Trans women at risk for sexual assault in immigration facilities
Members of the LGBT community are the most at risk for physical and sexual assaults, says immigrant rights advocates, adding that all transgenders should be immediately released from detention centers.
“The new facility addresses a number of issues to better protect trans women, but immigrant rights leaders say any new detention center is a step in the wrong direction. The advocates want ICE to instead work more closely with community groups that could house trans women,” according to Fusion.net.
An estimated 65 transgender women are detained by immigration officials on any given night, according to ICE, the majority of which were apprehended at the U.S. border requesting asylum. The individuals are kept in the facilities until a judge makes a decision about their case.
An investigation by Fusion.net found that only 1 in 500 detainees are transgender; however, 1 in 5 detainees sexually assaulted in immigration centers are transgender.
Isa Noyola, the director of programs at the San Francisco-based Transgender Law Center said transgender women housed in detention facilities are subject to “violence and unwarranted transphobic interactions with line staff and other folks in the facility.”

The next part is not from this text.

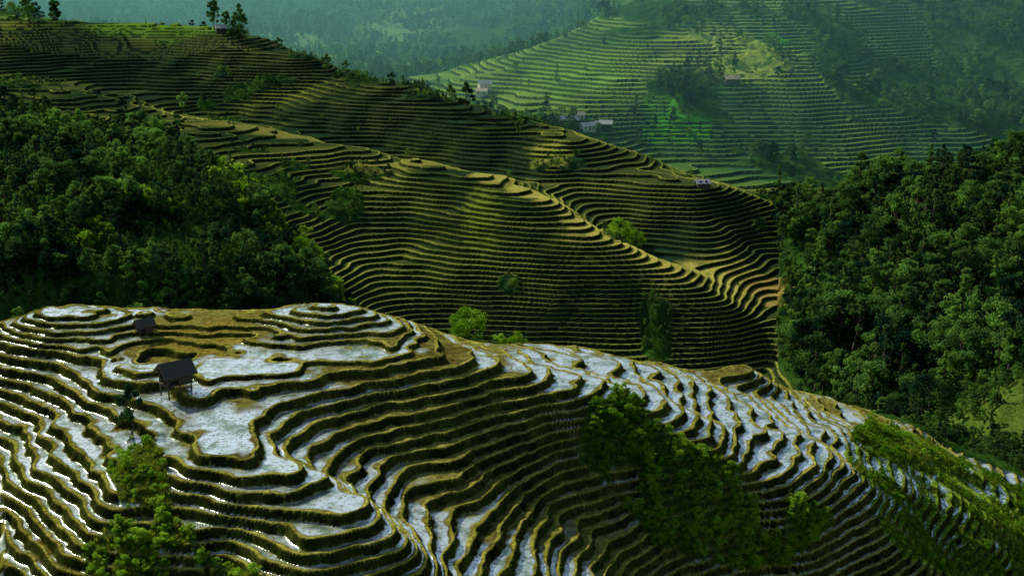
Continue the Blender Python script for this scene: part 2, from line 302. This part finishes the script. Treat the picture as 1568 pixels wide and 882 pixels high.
# ---------------------------------------------------------------- trees
def tree_mesh(name,h,rx,nl,per,leaf,mat,seed,trunk=True,shape='round',base=.3):
    r=np.random.default_rng(seed); V=[];F=[];MI=[]
    def tube(p0,p1,r0,r1,k=6):
        b=len(V); d=np.array(p1)-p0; d/=np.linalg.norm(d); a=np.cross(d,[.3,.9,.1]); a/=np.linalg.norm(a); c=np.cross(d,a)
        for p,rr in ((p0,r0),(p1,r1)):
            for i in range(k):
                t=2*math.pi*i/k; V.append(tuple(np.array(p)+rr*(a*math.cos(t)+c*math.sin(t))))
        for i in range(k): F.append((b+i,b+(i+1)%k,b+k+(i+1)%k,b+k+i)); MI.append(0)
    lobes=[]
    for i in range(nl):
        t=r.random(); th=r.random()*6.283
        if shape=='cone':
            z=h*(base+(1-base)*t); rr=rx*(1-t)**.8*r.uniform(.3,1)+.05; lr=rx*.35*(1.15-t)
        else:
            z=h*(base+(1-base)*(.1+.85*t)); env=math.sqrt(max(0,1-(2*t-.9)**2*.8)); rr=rx*env*math.sqrt(r.random())*.9; lr=rx*r.uniform(.20,.40)
        lobes.append((rr*math.cos(th),rr*math.sin(th),z,lr))
    if trunk:
        pts=[np.array([0,0,-.5])]
        for i in range(1,5): pts.append(np.array([r.normal()*.03*h,r.normal()*.03*h,h*.8*i/4]))
        for i in range(4): tube(pts[i],pts[i+1],h*.022*(1-i*.22),h*.022*(1-(i+1)*.22))
        for l in lobes[:min(nl,9)]:
            zb=min(l[2]*.65,h*.6); k=zb/(h*.8)*4; i=int(min(3,k)); pb=pts[i]+(pts[i+1]-pts[i])*(k-i); tube(pb,np.array(l[:3]),h*.009,h*.003,4)
    LB=np.array(lobes); c=np.repeat(LB,per,0); n=len(c)
    d=r.normal(size=(n,3)); d/=np.linalg.norm(d,axis=1)[:,None]; d[:,2]*=.75
    rad=r.random(n)**.4*r.uniform(.75,1.25,n)
    pos=c[:,:3]+d*(c[:,3]*rad)[:,None]; pos[:,2]=np.maximum(pos[:,2],.05)
    nr=d+r.normal(size=(n,3))*.55; nr/=np.linalg.norm(nr,axis=1)[:,None]
    a=np.cross(nr,r.normal(size=(n,3))); a/=np.linalg.norm(a,axis=1)[:,None]; b=np.cross(nr,a)
    s=leaf*r.uniform(.5,1.2,n)[:,None]
    q=np.stack([pos-a*s,pos-b*s*.55,pos+a*s,pos+b*s*.55],1).reshape(-1,3)
    b0=len(V); V=np.array(V).reshape(-1,3); VV=np.r_[V,q] if len(V) else q
    FF=F+[tuple(x) for x in (np.arange(n*4).reshape(-1,4)+b0).tolist()]
    me=bpy.data.meshes.new(name); me.from_pydata(VV.tolist(),[],FF); me.materials.append(M_bark); me.materials.append(mat)
    me.polygons.foreach_set("material_index",np.array(MI+[1]*n,np.int32)); me.update(); return me
def coll(name,meshes):
    c=bpy.data.collections.new(name)
    for i,me in enumerate(meshes): c.objects.link(bpy.data.objects.new(name+"_part_%02d"%i,me))
    return c
broad=[tree_mesh("broadleaf_tree",9+i,3.2+.3*i,22,105,.33,M_leaf,10+i,base=.22) for i in range(4)]
broad.append(tree_mesh("slender_tree",13,2.2,18,110,.34,M_leaf,31,base=.25))
broad.append(tree_mesh("conical_tree",14,3.2,26,100,.36,M_leaf,32,shape='cone',base=.12))
c_tree=coll("tree_kinds",broad)
shr=[tree_mesh("shrub",1.9+.3*i,1.5+.2*i,16,80,.15,M_leafb,50+i,base=.05) for i in range(4)]
c_shrub=coll("shrub_kinds",shr)
def tuft(seed,h,n):
    r=np.random.default_rng(seed); V=[];F=[]
    for i in range(n):
        a=r.random()*6.283; p=np.array([math.cos(a),math.sin(a),0])*r.random()*.22; l=np.array([math.cos(a),math.sin(a),0])*h*r.uniform(.1,.6); hh=h*r.uniform(.5,1); s=np.array([-math.sin(a),math.cos(a),0])*.025
        b=len(V); V+= [tuple(p-s),tuple(p+s),tuple(p+l*.4+s*.7+[0,0,hh*.65]),tuple(p+l*.4-s*.7+[0,0,hh*.65]),tuple(p+l+[0,0,hh])]
        F+=[(b,b+1,b+2,b+3),(b+3,b+2,b+4)]
    me=bpy.data.meshes.new("grass_tuft"); me.from_pydata(V,[],F); me.materials.append(M_grass); return me
c_grass=coll("grass_kinds",[tuft(i,.5,26) for i in range(4)])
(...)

Feds focus on protecting transgenders
Last summer, House Representatives urged Secretary of Homeland Security Jeh Johnson to exempt members of the LGBT community, who are in the country illegally, from being detained, ever.
In a letter penned to Johnson, they wrote that such “individuals are extremely vulnerable to abuse, including sexual assault, while in custody, in particular, transgender women housed in men’s detention facilities.”
The debate over transgender rights remains front and center in U.S. news, with the federal government’s recent involvement intensifying the conversation. The Obama administration unveiled a directive earlier this month coercing the nation’s school districts to allow transgenders to use the restroom or locker room that matches their gender identity.
While the directive is not legally binding, school districts refusing to comply may lose federal funding, for which they depend heavily, as well as face lawsuits.
Texas and 10 other states have challenged Obama’s directive through a string of lawsuits. The Lone Star State has accused the feds of turning the country’s workplaces and educational settings into “laboratories for a massive social experiment” that circumvents the democratic process.
The suit also states that Obama’s transgender bathroom directive erodes basic privacy rights. Lawsuits filed in Oklahoma, Alabama, Wisconsin, West Virginia, Tennessee, Maine, Louisiana, Utah, Arizona and Georgia have made similar claims.